Guest Authors
War of Words
- Details
- Published: Wednesday, 29 November 2006 00:00
- Written by Joseph L. Galloway
Last week, we were fighting a homegrown Sunni Muslim insurgency in Iraq. This week, we’re fighting a war that’s largely the creation of al Qaeda foreign terrorists. Meanwhile, while we debate what the meaning of civil war is, the war between Iraqi Shiites and Iraqi Sunnis spirals beyond anyone’s control.
Last week, the administration said that al Qaeda was on the ropes in Iraq.
It made up no more than 2 or 3 percent of the folks killing Americans and Iraqis. Military spokesmen in Baghdad and the U.S. Central Command’s Gen.John Abizaid said we’d decimated the al Qaeda leadership in Iraq and the group wasn’t likely to be much of a player in Iraq’s future.
This week, President Bush declared that al Qaeda is the primary enemy in Iraq, fomenting the sectarian slaughter, which he said is definitely NOT a civil war.
If we keep changing enemies, we keep changing allies, too. Last week, and every week this year, the White House line was that Iraqi Prime Minister Nouri al Maliki was our guy in Baghdad, and we’d sink or swim with him.
This week, the White House gave The New York Times a classified memo from National Security adviser Steven Hadley, just in time for Bush’s scheduled meeting with Maliki in Jordan. It says it’s time for our guy to fish or cut bait.
Either Maliki gets the job done or else. All he has to do is end the civil war (or the “sectarian violence” as the White House prefers to call it); restore security in his own capital; and heave his most powerful supporter, anti-American Shiite cleric Moqtada al-Sadr, overboard.

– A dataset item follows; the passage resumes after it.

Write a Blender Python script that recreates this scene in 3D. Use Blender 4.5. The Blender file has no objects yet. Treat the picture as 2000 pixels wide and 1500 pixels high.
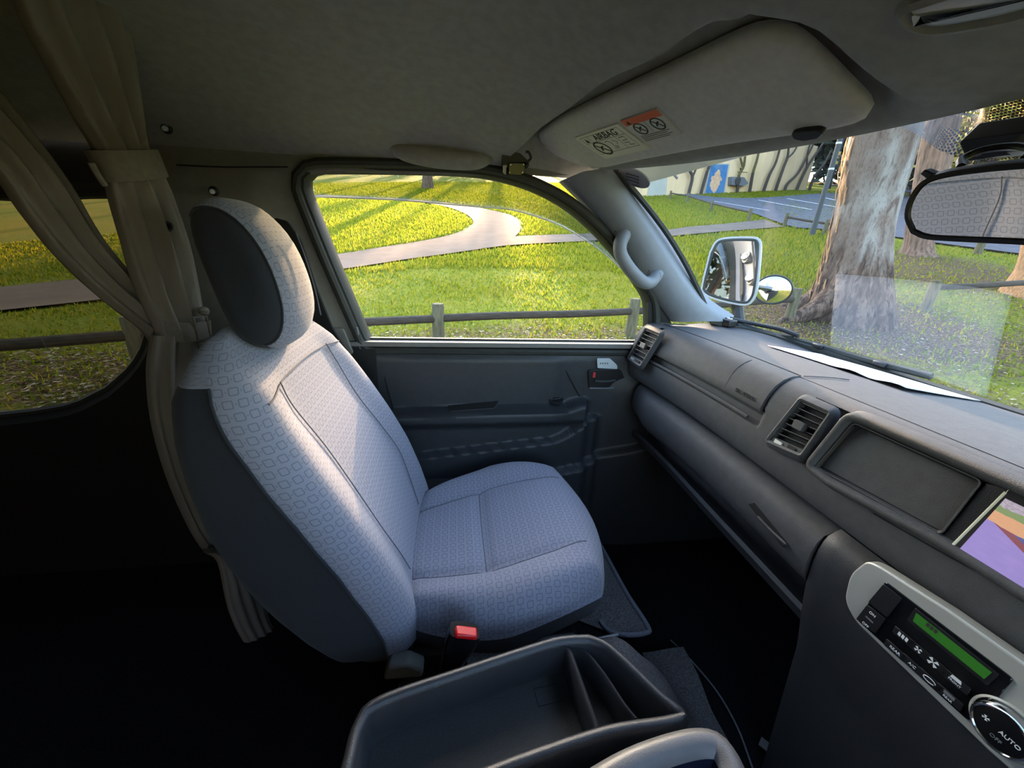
import bpy, math, random
import numpy as np
from mathutils import Vector, Matrix, noise

random.seed(7)
SC = bpy.context.scene
COL = SC.collection

# ------------------------------------------------------------------ camera
# van frame: +X forward (photo right), +Y towards the passenger door, +Z up, metres, z = 0 at the tyres
F, CX, CY = 760.0, 1000.0, 750.0
CAM = np.array([0.0, -0.33, 1.45])
_D = np.array([900 - CX, 2783 - CY, F]); W_ = _D / np.linalg.norm(_D)
_A = np.array([[W_[1], W_[2]], [F, 78.0 - 0.009 * 25.0]])
_b, _c = np.linalg.solve(_A, np.array([-W_[0], 0.009 * F]))
U_ = np.array([1, _b, _c]); U_ /= np.linalg.norm(U_)
V_ = np.cross(U_, W_)
cd = bpy.data.cameras.new('camera'); cam = bpy.data.objects.new('camera', cd); COL.objects.link(cam)
cd.sensor_fit = 'HORIZONTAL'; cd.sensor_width = 36.0; cd.lens = F / 2000.0 * 36.0
cd.clip_start = 0.01; cd.clip_end = 600
R3 = [[U_[0], -U_[1], -U_[2]], [V_[0], -V_[1], -V_[2]], [-W_[0], W_[1], W_[2]]]
cam.matrix_world = Matrix.Translation(Vector(CAM)) @ Matrix(R3).to_4x4()
SC.camera = cam

# ------------------------------------------------------------------ light
SUN_AZ, SUN_EL = math.radians(84), math.radians(15.5)
SUN_DIR = Vector((math.cos(SUN_AZ) * math.cos(SUN_EL), math.sin(SUN_AZ) * math.cos(SUN_EL), math.sin(SUN_EL)))
wd = bpy.data.worlds.new('sky'); SC.world = wd; wd.use_nodes = True
nt = wd.node_tree; nt.nodes.clear()
sky = nt.nodes.new('ShaderNodeTexSky'); sky.sky_type = 'NISHITA'; sky.sun_disc = False
sky.sun_elevation = SUN_EL; sky.sun_rotation = math.pi / 2 - SUN_AZ; sky.air_density = 1.0; sky.dust_density = 2.0; sky.ozone_density = 1.0
bg = nt.nodes.new('ShaderNodeBackground'); bg.inputs['Strength'].default_value = 1.0
wo = nt.nodes.new('ShaderNodeOutputWorld')
nt.links.new(sky.outputs[0], bg.inputs[0]); nt.links.new(bg.outputs[0], wo.inputs[0])
sl = bpy.data.lights.new('sun', 'SUN'); sl.energy = 30.0; sl.angle = math.radians(0.9); sl.color = (1.0, 0.63, 0.33)
so = bpy.data.objects.new('sun', sl); COL.objects.link(so)
so.rotation_euler = SUN_DIR.to_track_quat('Z', 'Y').to_euler()
vs = SC.view_settings; vs.view_transform = 'Standard'; vs.look = 'None'; vs.gamma = 1.0; vs.use_curve_mapping = False
vs.exposure = 1.08
SC.cycles.max_bounces = 8; SC.cycles.diffuse_bounces = 4; SC.cycles.transparent_max_bounces = 16

# ------------------------------------------------------------------ rays from photo pixels onto real surfaces
def ray(x, y):
    r = np.array([x - CX, y - CY, F]); d = np.array([U_ @ r, V_ @ r, -(W_ @ r)]); return d / np.linalg.norm(d)
def onY(x, y, Y): d = ray(x, y); return Vector(CAM + d * ((Y - CAM[1]) / d[1]))
def onX(x, y, X): d = ray(x, y); return Vector(CAM + d * ((X - CAM[0]) / d[0]))
def onZ(x, y, Z): d = ray(x, y); return Vector(CAM + d * ((Z - CAM[2]) / d[2]))
def onP(x, y, p, n):
    d = Vector(ray(x, y)); c = Vector(CAM); n = Vector(n); p = Vector(p)
    return c + d * ((p - c).dot(n) / d.dot(n))
UP = math.radians(70)
def gz(x, y):
    s = x * math.cos(UP) + y * math.sin(UP); q = s - 6.0
    z = 0.09 * (q + math.sqrt(q * q + 4.0))
    if s > 62: z -= 0.17 * (s - 62)
    return z
def onG(x, y, lift=0.0):
    d = ray(x, y); t = 1.0; last = t
    while t < 160:
        p = CAM + d * t
        if p[2] < gz(p[0], p[1]) + lift:
            lo, hi = last, t
            for _ in range(24):
                m = (lo + hi) / 2; p = CAM + d * m
                if p[2] < gz(p[0], p[1]) + lift: hi = m
                else: lo = m
            p = CAM + d * hi; return Vector(p)
        last = t; t += 0.15
    return Vector(CAM + d * 160)
def wallY(z): return 0.80 - 0.12 * (z - 1.15)
WN = Vector((0, 1, 0.12)).normalized(); WP = Vector((0, 0.80, 1.15))
def onW(x, y, off=0.0): return onP(x, y, WP - WN * off, WN)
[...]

From the beginning, Baghdad, Iraq’s capital and center of gravity and the place where Shiites and Sunnis co-existed like oil and water, has been at the heart of our problem in Iraq. We didn’t invade with enough troops to take the place down hard and then secure it.
Then we thought the problem was the Sunnis in Anbar province to the West, which conveniently fit the administration’s “central front in the war on terror” theme, and sent the Marines there to flatten Fallujah and try to put the lid on Ramadi.
Now while Baghdad spins out of control, a leaked Marine intelligence report says, in essence, that we’ve also lost the fight for Anbar, which has largely fallen to Sunni insurgents and al Qaeda in Iraq. We’ve ground the Marine Corps down in Anbar, trying and failing to gain control at a staggering cost in American dead and wounded.
Yet all Marine requests for more troops beyond the 30,000 already there have fallen on deaf ears at the Pentagon and the White House, and in fact top commanders have pulled some troops away from Anbar to focus on Baghdad.
All this while Gen. Abizaid tells angry Democrats and Republicans at a Senate Armed Service committee hearing that the American commanders in Iraq are unanimous in their view that sending in more U.S. forces–as if more could be found–isn’t the answer and that they don’t want any reinforcements beyond a temporary surge of a few thousand.
In Latvia en route to a planned woodshed session with Prime Minister Maliki in Jordan, President Bush said that he’d be flexible in seeking a solution in Iraq, but declared that he’ll never withdraw American troops until the mission is accomplished.
If he’s to be believed, that pretty much precludes the Baker-Hamilton Commission from suggesting any solutions stronger than a much-too-late international conference with Syria, Iran, Saudi Arabia, Jordan and friends, essentially begging them to pull our chestnuts out of the Middle East fire we started.
Even if Bush weren’t flirting with plans to overthrow them, why would the rulers of Syria and Iran, who’ve been spoilers in Iraq throughout, now want to help the Bush administration with anything, anywhere? The Saudis, who counseled against invading Iraq, are weighing their options if the Americans leave. They have no intention of sitting idly by while Shiites and Kurds massacre their brother Sunnis.
As this theater of the dangerously absurd and absurdly dangerous plays to SRO crowds, the war of words goes on without quarter or common sense.
This week we were treated to an official American description of the mass murders on the streets of Baghdad by al Sadr’s Shiite militias as “extra-judicial killings.”
We can only hope that the Pentagon–famous for groaning shelves laden with contingency plans for everything from an invasion of Tierra del Fuego to pre-emptive strikes against Iran and North Korea–has a plan for a fighting retreat from a hostile nation where both sides of a civil war take a break from killing one another to concentrate on killing us.
You can be sure that if such a plan does exist, a “fighting retreat” will be called a victory parade or a retrograde movement intended to restore peace in our time.
Or maybe just “Mission Accomplished, Part II.”